◆ **Data supplied**:
** Start **
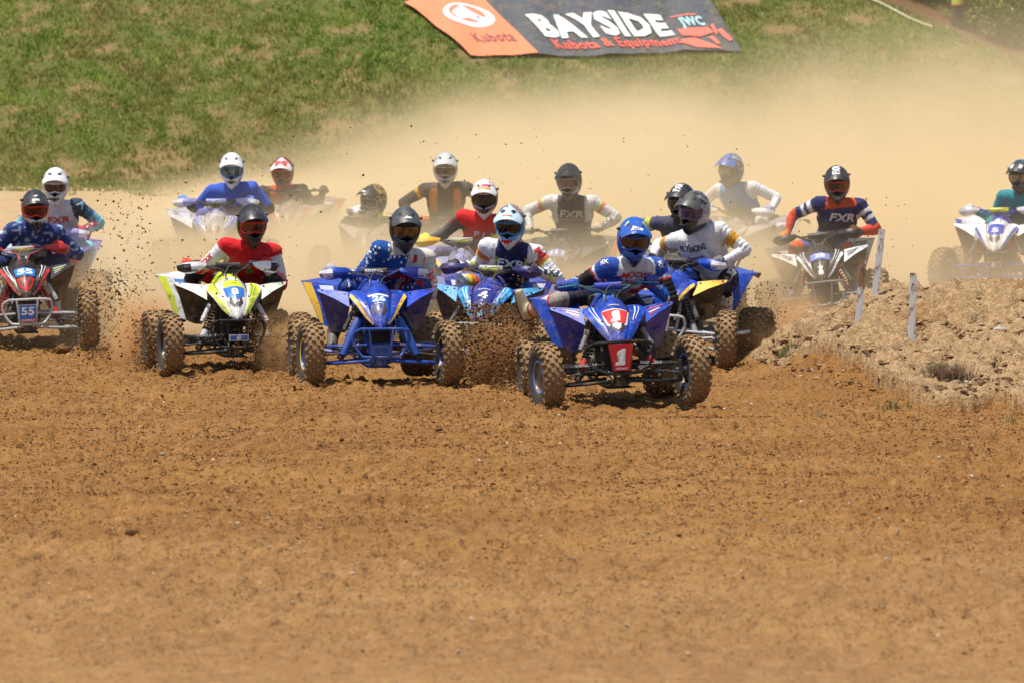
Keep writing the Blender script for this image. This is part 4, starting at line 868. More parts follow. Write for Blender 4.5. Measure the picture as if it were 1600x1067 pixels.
 dict(k='white', px=64, s=160, yaw=2, steer=0, roll=0, bar=0, head=(88, 290), L=dict(elbowR=(1, .3, -.2), px=.14),
      bike='purple blue quad bike mostly hidden behind the number 55 quad', rider='rider in pale blue and white jersey with white helmet, at the back left',
      S=dict(torso=(.55, .56, .58), cutin=0, sleeve=ST(0, .3, (.03, .05, .08), .3, .55, (.05, .12, .2), .55, .9, (.12, .35, .45), .9, 1.4, (.25, .55, .62), 1.4, 2, (.6, .6, .62)), pants=ST(0, 2, (.2, .5, .6)), glove=(.5, .03, .03), collar=(.35, .35, .3), 
             print=[('FXR', .03, .09, .22, .07, RD, .1)], armprint=[(1, 1.5, 'FXR', .18, .06, RD), (1, .2, 'A', .08, .08, (.3, .6, .75))], legprint=[(1, .5, 'FXR', .18, .08, RD)],
             helmet=dict(c=W_, rough=.25, chin=(.6, .6, .58), goggle=(.6, .58, .6), lens=(.2, .14, .12), bands=[(50, 80, 5, 25, (.1, .1, .5)), (28, 38, 30, 60, (.1, .1, .12))], flames=[(.45, .45, .5)], peakmark=[([(-.06, .04), (-.05, .05), (-.02, .02), (-.03, .01)], BK), ([(.06, .04), (.05, .05), (.02, .02), (.03, .01)], BK)]))),
 dict(k='blue', px=335, s=150, yaw=1, steer=0, roll=0, bar=3, lift=.12, head=(363, 265), L=dict(elbowL=(-1, .2, -.3), elbowR=(1, .3, -.5), px=.2),
      bike='silver white quad bike fading in the dust behind the lime quad', rider='rider in bright blue jersey with plain white helmet and black forearms',
      S=dict(torso=(.02, .09, .48), sleeve=ST(0, .85, (.02, .10, .52), .85, 2, (.02, .02, .025)), pants=ST(0, 2, (.1, .12, .4)), glove=(.1, .2, .6), collar=W_,
             print=[('FLY', .0, .06, .14, .05, (.15, .25, .6), .2), ('RACING', .0, -.01, .2, .03, (.12, .2, .5))], helmet=dict(c=W_, rough=.15, goggle=(.02, .15, .4), lens=(.3, .45, .5), side=(.03, .2, .45), chin=W_, lip=W_))),
 dict(k='mred', px=450, s=139, yaw=-4, steer=0, roll=0, bar=0, head=(442, 270), L=dict(elbowL=(-1, .2, .1), elbowR=(1, .3, -.4)),
      bike='dusty quad bike under the black and orange red rider with red helmet', rider='rider in black and orange red jersey with red and white helmet in the dust',
      S=dict(torso=(.55, .05, .02), cutin=1, cutw=.8, upan=[(-.45, .45, .2, .8, (.05, .03, .03))], sleeve=ST(0, 2, (.02, .02, .02)), pants=ST(0, 2, BK), glove=BK, armprint=[(-1, .4, 'ALIAS', .14, .03, W_)],
             helmet=dict(c=(.25, .02, .02), peak=W_, lip=BK, goggle=(.4, .05, .03), lens=(.3, .08, .05), peaktext=[('M', .0, .015, .13, .10, (.6, .04, .03))]))),
 dict(k='gold', px=572, s=150, yaw=-10, steer=0, roll=-9, bar=-6, head=(584, 314), L=dict(elbowL=(-.5, .2, .0), yaw=R(-24), px=.34, twist=R(-8), pzmin=.82),
      bike='dust covered quad bike with yellow bar pad behind the gold striped helmet rider', rider='crouching rider in dark jersey with black and gold striped helmet',
      S=dict(torso=(.03, .03, .03), sleeve=ST(0, 1.6, (.03, .03, .03), 1.6, 2, (.5, .1, .02)), pants=ST(0, 2, BK), glove=(.6, .6, .6), dust=.4,
             helmet=dict(c=(.02, .02, .02), chin=(.5, .5, .5), lens=(.15, .13, .12), goggle=(.3, .3, .3), flames=[(.45, .28, .05)], seed=2, peakmark=[([(-.05, -.03), (.02, -.035), (.01, -.015), (-.03, -.005)], W_)]))),
 dict(k='orange', px=700, s=151, yaw=0, steer=0, roll=0, bar=0, head=(696, 264), L=dict(elbowL=(-1, .2, -.1), elbowR=(1, .3, -.1)),
      bike='quad bike hidden in dust behind the red jersey rider', rider='rider in charcoal and orange jersey with pale grey helmet, blurred by dust',
      S=dict(torso=(.10, .07, .05), upan=[(.5, 1, .5, 1.1, (.6, .2, .02)), (-1, -.5, .5, 1.1, (.6, .2, .02))], sleeve=ST(0, .2, (.05, .045, .045), .2, .34, (.62, .3, .02), .34, 2, (.05, .045, .045)), pants=ST(0, 2, BK), glove=(.3, .3, .3), dust=.4,
             helmet=dict(c=(.5, .5, .5), flames=[(.2, .2, .2)], lens=(.3, .18, .08), goggle=(.4, .35, .3)))),
 dict(k='fly', px=718, s=165, yaw=-2, steer=0, roll=0, bar=2, head=(757, 309), L=dict(elbowL=(-.4, .3, .1), elbowR=(1, .3, -.3), px=.14),
      bike='lilac grey quad bike with yellow hand guards between the 26 and 4 quads', rider='rider in red vest and charcoal sleeves with white yellow and red helmet',
      S=dict(torso=(.62, .02, .02), sleeve=ST(0, .12, (.62, .02, .02), .12, 1.8, (.10, .09, .09), 1.8, 2, (.03, .12, .4)), pants=ST(0, 2, (.1, .1, .2)), glove=(.72, .78, .05), collar=(.3, .28, .28), seed=21, dust=.1,
             print=[('F L Y', .0, .07, .22, .055, W_, .0), ('RACING', .02, .005, .14, .025, (.3, .3, .3))], armprint=[(-1, .6, 'MX', .06, .03, RD)],
             helmet=dict(c=W_, flames=[(.65, .5, .02), (.55, .04, .15)], peak=W_, side=BK, lip=BK, chin=(.6, .6, .6), goggle=BK, lens=(.14, .10, .08), peakmark=[([(-.05, -.03), (.06, -.03), (.07, .0), (-.06, .01)], (.6, .3, .05)), ([(-.03, .01), (.05, .02), (.04, .05), (-.02, .04)], (.55, .05, .12))]))),
 dict(k='n311', px=872, s=158, yaw=-9, steer=-3, roll=2, bar=-3, head=(889, 283), L=dict(elbowL=(-1, .3, .0), elbowR=(1, .3, .1), px=.05),
      bike='dust coated dark quad bike with a 311 number panel', rider='standing rider in dark grey vest and white sleeves with glossy black peaked helmet',
      S=dict(torso=(.07, .06, .06), cutin=1, cutw=.8, sleeve=ST(0, .22, (.6, .58, .55), .22, .28, (.5, .6, .1), .28, .42, (.6, .2, .12), .42, 2, (.6, .58, .55)), pants=ST(0, 2, (.08, .07, .07)), glove=(.5, .42, .33), collar=(.25, .2, .15), seed=23, dust=.25,
             print=[('FXR', .0, .10, .24, .075, (.5, .47, .42), .1)], patch=[([(-.13, .035), (.13, .035), (.13, .045), (-.13, .045)], (.5, .4, .1))], armprint=[(1, 1.5, 'FXR', .15, .05, (.2, .15, .12))],
             helmet=dict(c=(.02, .02, .022), rough=.12, chin=(.1, .1, .1), lip=(.3, .2, .15), goggle=(.4, .35, .32), lens=(.4, .3, .25)))),
 dict(k='purple', px=1048, s=167, yaw=-6, steer=0, roll=0, bar=0, head=(1065, 316), L=dict(elbowL=(-1, .2, .2), yaw=R(-15)),
      bike='dark quad bike hidden between the leader and the white jersey rider', rider='rider with black lettered helmet half hidden behind the rider with mustard arm bands',
      S=dict(torso=(.05, .05, .09), sleeve=ST(0, .3, (.06, .06, .12), .3, .5, (.5, .5, .05), .5, .8, (.08, .08, .16), .8, 1.1, W_, 1.1, 2, (.08, .08, .16)), pants=ST(0, 2, BK), glove=(.1, .1, .15), seed=25,
             helmet=dict(c=(.02, .02, .022), rough=.35, lens=(.2, .15, .1), goggle=(.1, .1, .1), crown=(.04, .04, .04), peaktext=[('FXR', .0, .07, .14, .07, W_, pi/2)]))),
 dict(k='light', px=1128, s=145, yaw=-24, steer=0, roll=0, bar=-4, head=(1142, 265), L=dict(elbowL=(-1, .2, -.2), elbowR=(1, .3, -.2), kneeR=(.26, -.1, .80), yaw=R(-8)),
      bike='pale quad bike veiled by dust behind the white jersey rider', rider='rider in light blue vest and white sleeves with blue and silver helmet in the dust',
      S=dict(torso=(.06, .24, .52), dust=.08, sleeve=ST(0, 2, W_), pants=ST(0, 2, W_), glove=(.3, .3, .5),
             print=[('L', -.02, .08, .03, .07, W_), ('YAMAHA', .0, -.03, .16, .025, W_)], helmet=dict(c=(.03, .07, .16), crown=(.01, .10, .42), peak=(.02, .10, .38), lens=(.5, .5, .5), chin=(.1, .1, .1), flames=[(.35, .4, .45)]))),
]
# ---------------- people ----------------
def vx(n): return np.array(n, float)
def ik(a, b, l1, l2, pole):
    a, b = vx(a), vx(b); d = b-a; L = np.linalg.norm(d); k = max(1.0, L/(l1+l2)*1.012); l1 *= k; l2 *= k; u = d/L
    x = (l1*l1-l2*l2+L*L)/(2*L); h = math.sqrt(max(l1*l1-x*x, 0)); p = vx(pole); p = p-u*np.dot(p, u); p /= np.linalg.norm(p)+1e-9
    return a+u*x+p*h
def remesh(mb, vox, smooth=5):
    o = mb.build('tmp', None, None, False)
    md = o.modifiers.new('r', 'REMESH'); md.mode = 'VOXEL'; md.voxel_size = vox
    m2 = o.modifiers.new('s', 'SMOOTH'); m2.iterations = smooth; m2.factor = .5
    bpy.context.view_layer.update(); dg = bpy.context.evaluated_depsgraph_get()
    me = bpy.data.meshes.new_from_object(o.evaluated_get(dg)); old = o.data; bpy.data.objects.remove(o); bpy.data.meshes.remove(old)
    for p in me.polygons: p.use_smooth = True
    return me
def seg_t(P, a, b):
    d = b-a; t = np.clip(((P-a) @ d)/(d @ d), 0, 1); return t, np.linalg.norm(P-(a+t[:, None]*d), axis=1)
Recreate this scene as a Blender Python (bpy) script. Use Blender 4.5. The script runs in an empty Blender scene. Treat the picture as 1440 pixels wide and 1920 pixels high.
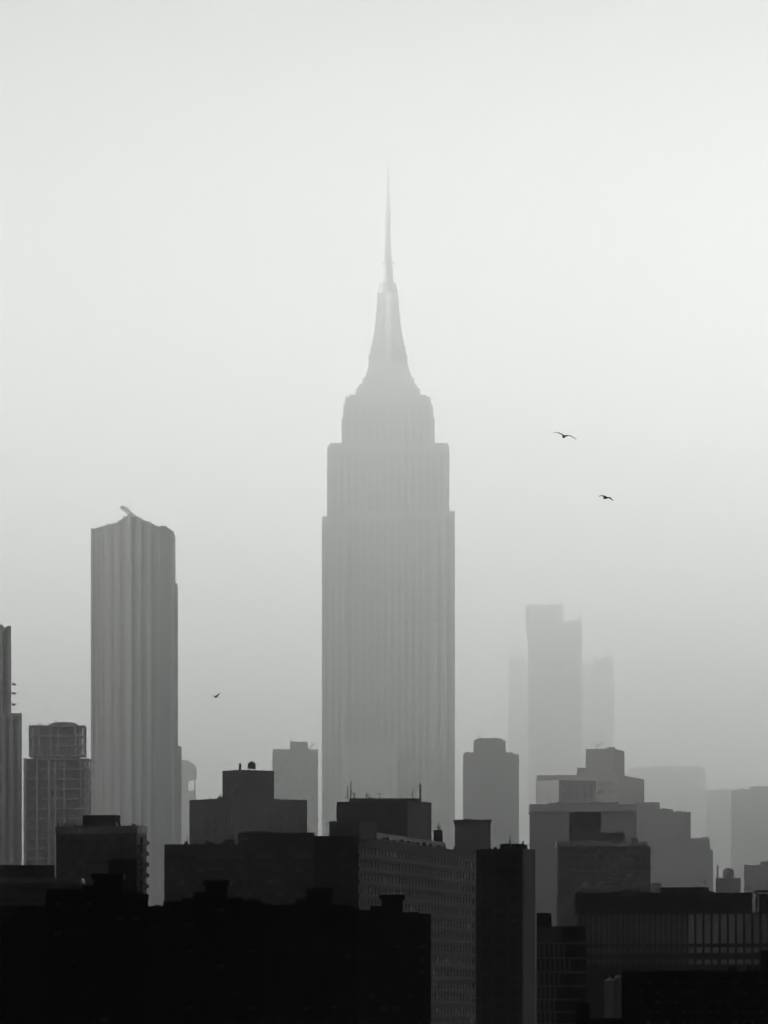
import bpy, math, random
from mathutils import Vector
R = math.radians
rnd = random.Random(7)
sc = bpy.context.scene
COL = sc.collection

# ------------------------------------------------------------------ camera geometry
F, HOR, ZC = 11160.0, 1935.0, 12.0          # focal length in px of the 1440 px wide frame, horizon row, eye height
def X(px, d): return (px - 720.0) * d / F
def Z(py, d): return ZC + (HOR - py) * d / F

# ------------------------------------------------------------------ materials
def newmat(name):
    m = bpy.data.materials.new(name); m.use_nodes = True
    return m, m.node_tree.nodes, m.node_tree.links, m.node_tree.nodes['Principled BSDF']
def wallmat(name, c, var=0.18, rough=0.9, scale=0.35, streak=True, tint=(1, 1, 0.99), bump=0.15):
    m, n, l, b = newmat(name)
    tc = n.new('ShaderNodeTexCoord')
    mp = n.new('ShaderNodeMapping'); mp.inputs['Scale'].default_value = (scale, scale, scale * (0.12 if streak else 1))
    l.new(tc.outputs['Object'], mp.inputs['Vector'])
    no = n.new('ShaderNodeTexNoise'); no.inputs['Scale'].default_value = 1.0; no.inputs['Detail'].default_value = 5
    l.new(mp.outputs[0], no.inputs['Vector'])
    no2 = n.new('ShaderNodeTexNoise'); no2.inputs['Scale'].default_value = 3.0 * scale; no2.inputs['Detail'].default_value = 6
    l.new(tc.outputs['Object'], no2.inputs['Vector'])
    mx = n.new('ShaderNodeMath'); mx.operation = 'ADD'
    l.new(no.outputs['Fac'], mx.inputs[0]); l.new(no2.outputs['Fac'], mx.inputs[1])
    mr = n.new('ShaderNodeMapRange'); mr.inputs['From Min'].default_value = 0.6; mr.inputs['From Max'].default_value = 1.4
    mr.inputs['To Min'].default_value = 1 - var; mr.inputs['To Max'].default_value = 1 + var
    l.new(mx.outputs[0], mr.inputs['Value'])
    sc_ = n.new('ShaderNodeVectorMath'); sc_.operation = 'SCALE'
    sc_.inputs[0].default_value = (c * tint[0], c * tint[1], c * tint[2])
    l.new(mr.outputs[0], sc_.inputs['Scale']); l.new(sc_.outputs[0], b.inputs['Base Color'])
    b.inputs['Roughness'].default_value = rough
    b.inputs['Specular IOR Level'].default_value = 0.25
    if bump:
        bp = n.new('ShaderNodeBump'); bp.inputs['Strength'].default_value = bump; bp.inputs['Distance'].default_value = 0.05
        l.new(no2.outputs['Fac'], bp.inputs['Height']); l.new(bp.outputs[0], b.inputs['Normal'])
    return m
def glassmat(name, c, rough=0.12):
    m, n, l, b = newmat(name)
    tc = n.new('ShaderNodeTexCoord'); no = n.new('ShaderNodeTexNoise'); no.inputs['Scale'].default_value = 0.6
    l.new(tc.outputs['Object'], no.inputs['Vector'])
    mr = n.new('ShaderNodeMapRange'); mr.inputs['To Min'].default_value = c * 0.6; mr.inputs['To Max'].default_value = c * 1.4
    l.new(no.outputs['Fac'], mr.inputs['Value'])
    cb = n.new('ShaderNodeCombineXYZ')
    for i in range(3): l.new(mr.outputs[0], cb.inputs[i])
    l.new(cb.outputs[0], b.inputs['Base Color'])
    b.inputs['Roughness'].default_value = rough; b.inputs['Specular IOR Level'].default_value = 0.2
    return m
M = {}
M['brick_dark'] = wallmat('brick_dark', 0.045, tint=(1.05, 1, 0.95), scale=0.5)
M['brick'] = wallmat('brick', 0.10, tint=(1.05, 1, 0.95), scale=0.5)
M['brick_mid'] = wallmat('brick_mid', 0.16, scale=0.4)
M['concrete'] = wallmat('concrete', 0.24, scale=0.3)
M['concrete_dark'] = wallmat('concrete_dark', 0.12, scale=0.3)
M['concrete_pale'] = wallmat('concrete_pale', 0.38, scale=0.3)
M['limestone'] = wallmat('limestone', 0.24, scale=0.12, var=0.10)
M['limestone_light'] = wallmat('limestone_light', 0.26, scale=0.12, var=0.08)
M['aluminium'] = wallmat('aluminium', 0.17, scale=0.2, var=0.06, rough=0.45)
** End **
◆ **Stated goal**:
In the listing above, find the line containing "Recreate this scene" and the line containing "COL = sc.collection", then return both of them and every line between, exactly, without pictures.

◆ **Task solution**:
Recreate this scene as a Blender Python (bpy) script. Use Blender 4.5. The script runs in an empty Blender scene. Treat the picture as 1440 pixels wide and 1920 pixels high.
import bpy, math, random
from mathutils import Vector
R = math.radians
rnd = random.Random(7)
sc = bpy.context.scene
COL = sc.collection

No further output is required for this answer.